The revolver and term loan are talked at Libor plus 350 bps, versus current pricing of Libor plus 400 bps, with the term loan expected to maintain its 1.25% Libor floor, sources said.

Also, the term loan will see the addition of 101 soft call protection for one year.

Lead bank, UBS Securities LLC, is seeking lender consents by Thursday.

At April 1, total leverage was 5.1 times LTM adjusted EBITDA. Last year, when the company was acquired by Kohlberg Kravis Roberts & Co LP from Pfizer Inc., total leverage was 6 times pro forma adjusted EBITDA

Capsugel is a Morristown, N.J.-based manufacturer of hard capsules and drug-delivery systems.

Ceridian seeks refinancing

Ceridian held a call as well, launching a $342 million term loan due May 2017 to refinance its existing $342 million of non-extended term loan debt, according to a market source.

The new loan is talked at Libor plus 575 bps with an original issue discount of 98 and 101 soft call protection for one year, the source said. Pricing and maturity are in line with the company's existing extended term loan.

Commitments are due at 3 p.m. ET on Tuesday, the source continued.

With the new debt, the company is looking to amend its existing credit facility to allow for fungibility of the new term loan and is asking for consents by Thursday, the source added.

Deutsche Bank Securities Inc., Credit Suisse Securities (USA) LLC and Bank of America Merrill Lynch are leading the deal for the Minneapolis-based provider of human resources, transportation and retail information management services.

Navistar launches

Navistar Inc. launched its $1 billion five-year covenant-light term loan B on Monday at previously outlined talk of Libor plus 650 bps to 700 bps with a 1.5% Libor floor, an original issue discount of 98 and hard call protection of 101 in year one, 102 in year two and 101 in year three, according to a market source.

Of the total term loan B amount, $750 million will be drawn at close and $250 million will be delayed-draw for 90 days.

J.P. Morgan Securities and Goldman Sachs Lending Partners LLC are the lead arrangers on the deal, and Bank of America Merrill Lynch and Credit Suisse Securities (USA) LLC are involved as well.

Proceeds will be used for general corporate purposes and repaying ABL credit facility borrowings.

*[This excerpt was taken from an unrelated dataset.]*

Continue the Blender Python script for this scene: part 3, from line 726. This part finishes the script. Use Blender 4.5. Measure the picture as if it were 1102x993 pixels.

Navistar is a Lisle, Ill.-based manufacturer of commercial and military trucks, buses, RVs and diesel engines.

Wilton coming soon

In other news, Wilton Brands Inc. has set a bank meeting for Tuesday to launch a proposed credit facility that will include an ABL revolver and a term loan, according to a market source.

Sizes on the tranches are not yet available, the source said.

Deutsche Bank Securities Inc. and UBS Securities LLC are leading the financing, will be used to repay existing debt.

Commitments will be due on Aug. 16, the source concluded.

Wilton is a Woodridge, Ill.-based craft and celebration company.